Señores padres: no deben enseñar a sus hijos de qué manera
pueden salir indemnes o cómo se pueden librar de las
consecuencias de conductas inadecuadas, sino a que asuman
sus responsabilidades, a que corrijan lo que hayan hecho
mal, a que acepten los castigos que se les impongan, a que
tengan confianza en los profesores y en los centros en los
que están escolarizados. Porque, señores padres, no hay
mayor despropósito que ayudar a sus hijos a que queden por
encima de su profesor y de su instituto.
Señores padres: a sus hijos no les quedan tantos años para
enfrentarse a la vida.
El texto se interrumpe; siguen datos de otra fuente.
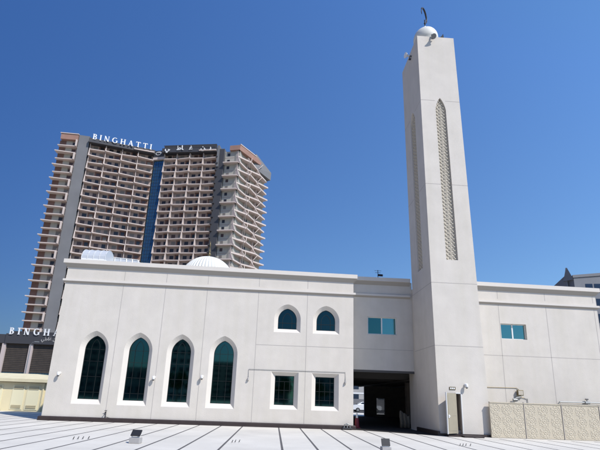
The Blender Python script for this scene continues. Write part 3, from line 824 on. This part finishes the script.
def wallbox(B,z0,z1,m,name='wall',depth=14,i=None,a0=0,a1=None):
    mb=MB(); i=-B.inset if i is None else i; B.bx(mb,a0,B.L if a1 is None else a1,i-depth,i,z0,z1,m); return place(mb.build(name,m),tower)
# left wing
A=Blk((-103.4,184.9),(-95.3,185.4),1,1.5)
offA=lambda k,f: (1.4,.4) if f%2==0 else (.4,.5)
pa=MB(); A.bx(pa,0,A.L,-14.5,-1.5,0,112.2,TW)
for f in range(NF):
    z=Z0+f*FH; balcony_floor(A,f,offA,fin=False,ov=(.35 if f%2==0 else .0,.1 if f%2==0 else .05))
    A.bx(pa,3.0,5.6,-1.5,-1.38,z+.12,z+FH-.14,TWG)
    A.bx(pa,0,2.7,-1.5,-1.42,z+.12,z+FH-.14,TBR)
    win(A,5.75,7.35,z+1.0,z+2.6,200-abs(f-10)); win(A,.7,1.9,z+.9,z+2.6,100-abs(f-10))
    if f%2==1:
        A.bx(pa,7.7,8.3,.2,.95,z-.1,z+FH*.95,TSL)
place(pa.build('wall',TWG),tower)
mb=MB(); A.bx(mb,.6,8.1,-12,.1,112.2,115.0,TRED); A.bx(mb,.3,8.3,-12,.4,115.0,115.35,TSL); place(mb.build('parapet',TRED),tower)
# grey shaft
G=Blk((-95.1,185.8),(-90.6,186.6),1,0); wallbox(G,0,115.2,TGR,'stair_shaft',13)
# block 1, 4 bays, receding to the right
B1=Blk((-90.2,187.0),(-62.7,193.8),4,1.25)
offB=lambda k,f: (1.25,.1) if (f+k)%2==0 else (.4,.7)
# block 2
B2=Blk((-57.6,192.6),(-32.0,188.2),4,1.25)
offB2=lambda k,f: (.1,1.0) if (f+k)%2==0 else (.6,.4)
for B,off,fp in ((B1,offB,0),(B2,offB2,1)):
    w=B.L/B.nb; pb=MB(); B.bx(pb,0,B.L,-15.6,-1.25,0,112.2,TW)
    for f in range(NF):
        z=Z0+f*FH; balcony_floor(B,f,off,fp,ov=(.0,.0))
        for k in range(B.nb):
            s=1 if (f+k)%2 else 0
            pr=40+f*.5
            win(B,k*w+1.2+.3*s,k*w+3.0+.3*s,z+.95,z+2.5,pr); win(B,k*w+4.4,k*w+5.9,z+.2,z+2.6,pr+1)
            if s: B.bx(pb,k*w+3.8,k*w+w-.2,-B.inset,-B.inset+.015,z+.12,z+FH-.14,TBR)
    place(pb.build('wall',TW),tower)
# roof sign bands
for B in (B1,B2):
    mb=MB()
    mb.hexa([B.P(-.4,2.0,111.6),B.P(B.L+.3,1.2,111.6),B.P(B.L+.3,-3,111.6),B.P(-.4,-3,111.6),B.P(-.4,2.0,113.7),B.P(B.L+.3,1.2,113.7),B.P(B.L+.3,-3,113.7),B.P(-.4,-3,113.7)],TDK)
    B.bx(mb,B.L*.68,B.L,1.3,1.9,112.0,112.5,TSL)
    B.bx(mb,0,B.L,(.6 if B is B2 else -1.5),(.7 if B is B2 else -1.3),113.7,(115.6 if B is B2 else 114.6),TDK)
    sgn=place(mb.build('roof_sign',TDK),tower)
    if B is B1:
        n=B.n*1.95+B.u*1.0; L0=B.p0+n
        # total width of the word
        tot=sum(stroke_letter(c)[1] for c in 'BINGHATTI')+.26*8
        hh=(B.L-2.4)/(tot+.14*8)
        x=0
        sign_h=hh
        L0=(L0.x,L0.y,113.1)
        def sl2(text,origin,u,h,gap,m,par,thick):
            x=0
            for ch in text:
                P,w=stroke_letter(ch); mb=MB(); n=Vector((u[1],-u[0],0))
                for k,plg in enumerate(P):
                    e=.003*k
                    F=[Vector(origin)+Vector((u[0],u[1],0))*((x+a)*h)+Vector((0,0,b*h)) for a,b in plg]
                    A_=[p+n*(thick+e) for p in F]; i=len(mb.v); q=len(F); kk=mb.mi(m)
                    mb.v+=[tuple(p) for p in F]+[tuple(p) for p in A_]
                    mb.f.append(tuple(i+j for j in range(q))); mb.m.append(kk)
                    mb.f.append(tuple(i+q+j for j in range(q))); mb.m.append(kk)
                    for j in range(q): mb.f.append((i+j,i+(j+1)%q,i+q+(j+1)%q,i+q+j)); mb.m.append(kk)
                o=mb.build('letter',m); o.parent=par; x+=w+gap
        sl2('BINGHATTI',L0,(B.u.x,B.u.y),hh,.40,WHITE,sgn,.25)
    else:
        o0=B.P(1.5,2.0,113.6)
        for txt,a,hs in (('\uFEF2',1.0,3.2),('\uFEC3\uFE8E',6.8,3.2),('\uFECF',12.8,3.2),('\uFEE6',18.3,3.2),('\uFE91',22.6,3.2)):
            o=B.P(a,2.15-.8*a/B.L,112.6); q=arabic(txt,o,(B.u.x,B.u.y),hs,WHITE,None,'letter'); q.parent=sgn
        mb=MB(); B.bx(mb,0,B.L,1.3,1.45,115.2,115.5,TDK); q=mb.build('letter_bar',WHITE); q.parent=sgn
# glass strip with logo panel
GS=Blk((-62.5,194.6),(-57.8,193.4),1,0); 
gl=wallbox(GS,0,108.9,TBLUE,'curtain_wall',12)
mm=MB()
for k in range(5): GS.bx(mm,GS.L*k/4-.06,GS.L*k/4+.06,.0,.08,Z0,108.9,TMUL)
for f in range(NF*2): GS.bx(mm,0,GS.L,.0,.06,Z0+f*FH/2-.05,Z0+f*FH/2+.05,TMUL)
q=mm.build('mullions',TMUL); q.parent=gl
mb=MB(); GS.bx(mb,-.3,GS.L+.3,-2,1.0,109.0,110.3,TSL); GS.bx(mb,-.3,GS.L+.3,-2,1.1,110.4,113.6,TDK); lp=place(mb.build('logo_panel',TDK),tower)
mb=MB(); pts=[]
for i in range(25):
    t=i/24*2*pi*1.35; rr=1.25*(1-.45*i/24); c0=Vector(GS.P(GS.L/2,1.2,112.0)); pts.append(c0+GS.u*(rr*1.35*math.cos(t))+Vector((0,0,rr*.8*math.sin(t))))
mb.tube(pts,.12,WHITE,6); q=mb.build('logo_swirl',WHITE); q.parent=lp
# dark strip with little ledges
DK=Blk((-31.9,187.8),(-28.4,187.2),1,0); ds=wallbox(DK,0,113.5,TGR,'dark_shaft',12)
mb=MB(); DK.bx(mb,.0,DK.L,.0,.05,0,113.3,TDK)
for f in range(NF): 
    z=Z0+f*FH; DK.bx(mb,-.2,.5 if f%2 else .9,.05,.9,z,z+.5,TDK)
place(mb.build('shaft_cladding',TDK),tower)
DK2=Blk((-31.9,187.3),(-30.9,187.1),1,0); wallbox(DK2,104,115,TGR,'shaft_top',8)
# corner block, front and side
C1=Blk((-28.3,187.0),(-21.2,185.2),1,1.0); C2=Blk((-21.2,185.2),(-8.6,203.6),3,1.6)
mb=MB()
# side body
mb.hexa([C2.P(0,-1.6,0),C2.P(C2.L,-1.6,0),C2.P(C2.L,-12,0),C2.P(0,-6,0),C2.P(0,-1.6,112.2),C2.P(C2.L,-1.6,112.2),C2.P(C2.L,-12,112.2),C2.P(0,-6,112.2)],TWG)
place(mb.build('wall',TWG),tower)
offC1=lambda k,f: (1.2,.9) if f%2==0 else (-.2,-.2)
def offC2(k,f):
    s=(f+k)%2
    if k==0: return (.7,-.6) if s==0 else (-.6,1.3)
    if k==1: return (1.5,-.3) if s==0 else (-.6,1.5)
    return (1.5,.2) if s==0 else (-.2,1.1)
pc=MB(); C1.bx(pc,0,C1.L,-16,-1,0,112.2,TWG)
for f in range(NF):
    z=Z0+f*FH; 
    if f%2==0: balcony_floor(C1,f,offC1,fin=False,sm=TSL,ph=.3)
    balcony_floor(C2,f,offC2,0,sm=TSL,ph=.5)
    win(C1,1.2,2.5,z+.9,z+2.4,20+f); win(C1,4.9,6.2,z+.9,z+2.4,20+f)
    w=C2.L/3
    for k in range(3): win(C2,k*w+1.4,k*w+3.4,z+.9,z+2.6,10+f)
    C1.bx(pc,0.1,7.1,-1.0,-.96,z-.12,z+.12,TW)
    # crossing struts at the far bays
    for k in (1,2):
        o0=offC2(k,f)[0]; o1=offC2(k,f+1)[0]
        allbal[-1][1].bar(C2.P(k*w,max(o0,.2),z+.4),C2.P(k*w+(1.8 if f%2 else -1.8),max(o1,.2),z+FH),.24,.24,TSL)
place(pc.build('wall',TWG),tower)
mb=MB(); C1.bx(mb,2.5,C1.L,-10,.2,112.2,114.6,TRED)
mb.hexa([C2.P(0,.1,112.2),C2.P(C2.L*.95,.1,112.2),C2.P(C2.L,-5,112.2),C2.P(0,-5,112.2),C2.P(0,.3,114.8),C2.P(C2.L*.6,.3,114.8),C2.P(C2.L*.6,-5,114.8),C2.P(0,-5,114.8)],TRED)
C2.bx(mb,0,C2.L*.55,.1,.5,114.8,115.2,TSL)
place(mb.build('parapet',TRED),tower)
mb=MB(); mb.hexa([C2.P(C2.L*.55,-1,109.5),C2.P(C2.L*1.02,2.0,106.5),C2.P(C2.L*1.04,-4,106.5),C2.P(C2.L*.55,-4,109.5),C2.P(C2.L*.62,-1,117.5),C2.P(C2.L*1.02,2.2,110.5),C2.P(C2.L*1.05,-4,110.5),C2.P(C2.L*.62,-4,117.5)],TGR)
place(mb.build('roof_fin',TGR),tower)
mb=MB(); mb.box(-100,-12,200,212,0,111.8,TW); place(mb.build('wall',TW),tower)
# emit balconies and windows as parts
allbal.sort(key=lambda q:-q[0])
def merge(lst):
    m=MB()
    for q in lst:
        o=len(m.v); m.v+=q.v
        for f,mi in zip(q.f,q.m): m.f.append(tuple(o+i for i in f)); m.m.append(m.mi(q.mats[mi]))
    return m
for f,mb in allbal[:100]: place(mb.build('balcony',TSL),tower)
if allbal[100:]: tag(place(merge([q for _,q in allbal[100:]]).build('balcony',TSL),tower),kind='stuff')
allwin.sort(key=lambda q:-q[0])
for p,mb in allwin[:100]: place(mb.build('window',TWIN),tower)
tag(place(merge([q for _,q in allwin[100:]]).build('window',TWIN),tower),kind='stuff')

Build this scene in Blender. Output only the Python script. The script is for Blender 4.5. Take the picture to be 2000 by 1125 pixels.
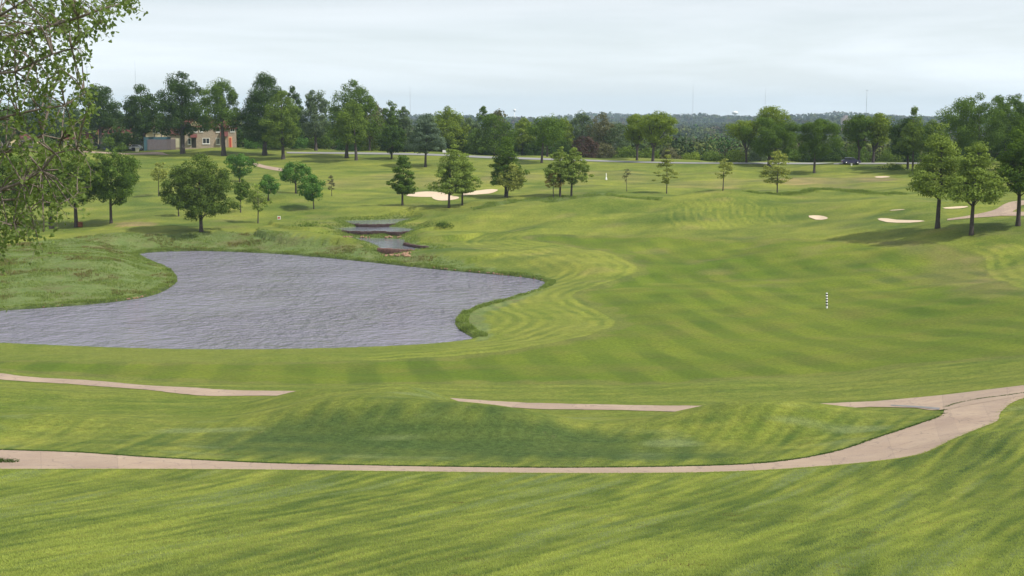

Enséñenles también a tolerar la
pequeña injusticia, el posible error. Porque en el mundo
adulto van a encontrar muchas más arbitrariedades de las que
puedan sufrir en la escuela. Déjenles bien claro que a sus
profesores no les pagan para aguantarlos y reírles las
gracias, sino para educarlos. Sus profesores son, para
ellos, el anticipo de lo que luego, en el ámbito laboral,
van a ser los jefes. Y, como decía Bill Gates, si cree que
su profesor es duro con él, que espere a tener un jefe. Éste
no va a tener ni la paciencia ni la vocación de su docente.
Señores padres: un viejo consejo decía: “Si vas a sufrir una
operación peligrosa, deja todos tus papeles y todos tus
asuntos en regla. Es posible que sobrevivas”. Aplíquense el
espíritu del anterior dicho. Queremos su colaboración y su
ayuda para conseguir la mejor educación de sus hijos. Pero
no para hacerle la vida más fácil a los docentes. Al fin y a
la postre, lo más que convive un profesor con ellos es,
durante algún año, dos o tres horas a la semana. Lo queremos
porque en última instancia son ustedes los que van a tener
que soportarlos durante toda su vida.